This part used to be so depressing... 0__0

17th February 2012

Post with 1 note

The truth hurts? Nah, lies kill.

To think I trusted you.
You lied to me soanytimes it’s not even funny l. You kept telling me you loved me. The day after even. We joked about vaginas. You mentioned having sex with only one guy. You lied to me when I asked you what you did with him. We talked about marrige the day after. You sounded so happy…
I hate you. Right now, with a passion, so fierce, so consuming, it almost intolerable. You have no trust. Whatsoever. Even IF I choose t be friends, which is very doubtful, you would have such little trust you would think you had none. You betrayed me. I’m not being Over dramatic. Now let’s get to the part of the actual deed. You had sex. With Jean. That night you guys all got drunk and Charise said she got rid of Jean before anything happened. Why? You had told me so many times you Loved me. Did you lie? Obviously huh? You cannot in your right mind say you meant it when you had SEX the night after. You might say you did t because you were angry? Who dies that kind of thng when they are fucking ANGRY???
If that’s the kind of person you are then I want nothing to do with you.
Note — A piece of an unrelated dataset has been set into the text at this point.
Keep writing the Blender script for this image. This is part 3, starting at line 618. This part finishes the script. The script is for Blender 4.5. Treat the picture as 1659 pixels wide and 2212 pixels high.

Your such a two faced liar. Even to those you “love”.
No amount of childhood abuse causes that. That’s straight to your character. I’m sorry, I got of topic. Why did you do it? Was I not good enough? Phisically perhaps? Maybe he’s just extremely attractive. Maybe you were super horny. Maybe it was the alchohol. Maybe it’s not a big deal to you. Maybe you were pressured. Maybe you didn’t Really love me. You probably dont now.
Do you know how I’m feeling? What if I told you I had sex with another girl right After our conversations? Would you hate me? Would you stop talking to me? God, I can’t express
to you how much I hate you. Sex was the one thing I couldn’t handle. You were stupid. I hope you know that. You want me back? You mean it when you say you love me? Work for it bitch. Work for my trust back. Work for my LOVE back.
You disgust me. More than Charise. I have never been so angry. I hope it was good. I hope you took his virginity. Because you sure won’t have mine. You won’t have anything FIRST of mine anymore. I don’t want to stop writing. Because then the a get and pain comes back. Will I ever let you read this? Probably. If not tomorrow even. You know what? I would be surprised if you actually worked for me. I never seem to be too high on your mind huh? Or was it after you got what you wanted from him that you move on to me? Whatever. You are despicable right now.